Slotting 5 %-based mitigation will ALWAYS reduce your final damage taken by 5% compared to not slotting it, assuming it's computed correctly.
paulsimonps wrote: »Now lets talk numbers. The way that mitigation is calculated is as following:MITIGATION=100-(100*(1-((Resistance/660)/100))*(1-(Mitigation #1)/100)*(1-(Mitigation #2)/100)*(1-(Mitigation #3)/100))*etc etc)DAMAGE TAKEN=Base Damage*(1-((Resistance/660)/100))*(1-(Mitigation #1)/100)*(1-(Mitigation #2)/100)*(1-(Mitigation #3)/100))*etc etc
starkerealm wrote: »
Aaaanyway.
Tested in no-CP. Zero gear, zero resistances. Zero %-based mitigation sources aside from Spell Recharge, when procced.
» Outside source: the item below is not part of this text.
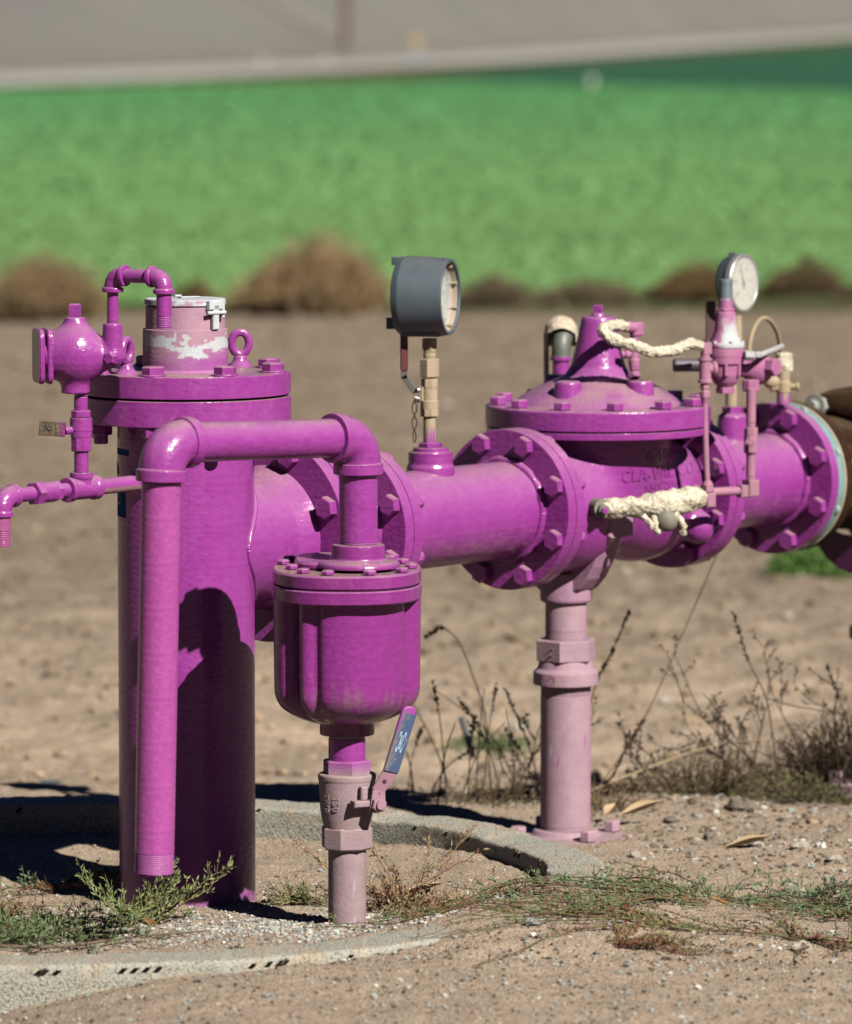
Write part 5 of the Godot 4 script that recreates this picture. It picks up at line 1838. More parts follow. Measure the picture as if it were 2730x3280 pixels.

466 damage before, 446 after, 4.3% reduction.
It is not calculating correctly.
Both methods of calculating resistances are equally valid.
Please re-read my post. I re-tested with zero external mitigation.
Also, you are still continuing to calculate with respect to zero mitigation, not the counterfactual. Not that it matters at this point.
Eg. When taking a 100 damage attack:
50% resistances, 0% %-based mit = 50 damage taken
+ 20% %-based mit,
50*.8 = 40 damage taken (flat 20% damage reduction relative to counterfactual)
vs.
0% resistances, 0% %-based mit = 100 damage taken
+ 20% %-based mit,
100*.8 = 80 damage taken (flat 20% damage reduction relative to counterfactual)
starkerealm wrote: »It's a controlled environment, you can eliminate unwanted variables. You can test with no mitigation of any kind.
In any case—and repeating for the third time—I REPEATED THE TEST WITH ZERO MITIGATION AND ZERO RESISTANCES—so the principle of diminishing stacking doesn't even apply anymore.
starkerealm wrote: »@Reorx_Holybeard, I wonder if this is damage type related. Some enemies are specifically flagged to bypass resistance, and of course bleed DoTs can't be mitigated at all, which could lead to odd results.
@Reorx_Holybeard
You were right! Different NPCs interact with %-mit differently!
I used minor protection as a control. In some cases, both performed correctly at 5 & 8% respectively. But against NPCs for which Spell Recharge was under-calculating, Minor Prot also under-calculated by an identical proportion!
Nice find. Looks like this is a bug with specific NPCs, not Spell Recharge.
Going to have to test this against players too. Lots of people have been complaining that damage seems way higher after the update 21 patch, and I wonder if this is related.
@Reorx_Holybeard
You were right! Different NPCs interact with %-mit differently!
I used minor protection as a control. In some cases, both performed correctly at 5 & 8% respectively. But against NPCs for which Spell Recharge was under-calculating, Minor Prot also under-calculated by an identical proportion!
Nice find. Looks like this is a bug with specific NPCs, not Spell Recharge.
Going to have to test this against players too. Lots of people have been complaining that damage seems way higher after the update 21 patch, and I wonder if this is related.
Alot of players were reporting heavy dmg, but not accounting for crits with the shadow/kitty changes. Ive found that the dmg people were taking, specifically from nightblades, were from 103% CHD modifer builds against a 3000 crit resistance value. Everyone said they were taking 10-15k incaps, and that is exactly the range of dmg incap is doing on paper with a 1.58 modifier after being reduced by 3k with 16k-18k resistance after 10k penetration.
starkerealm wrote: »@Reorx_Holybeard, I wonder if this is damage type related. Some enemies are specifically flagged to bypass resistance, and of course bleed DoTs can't be mitigated at all, which could lead to odd results.
percentage based reduces bleeds but the question is still a valid one to ask.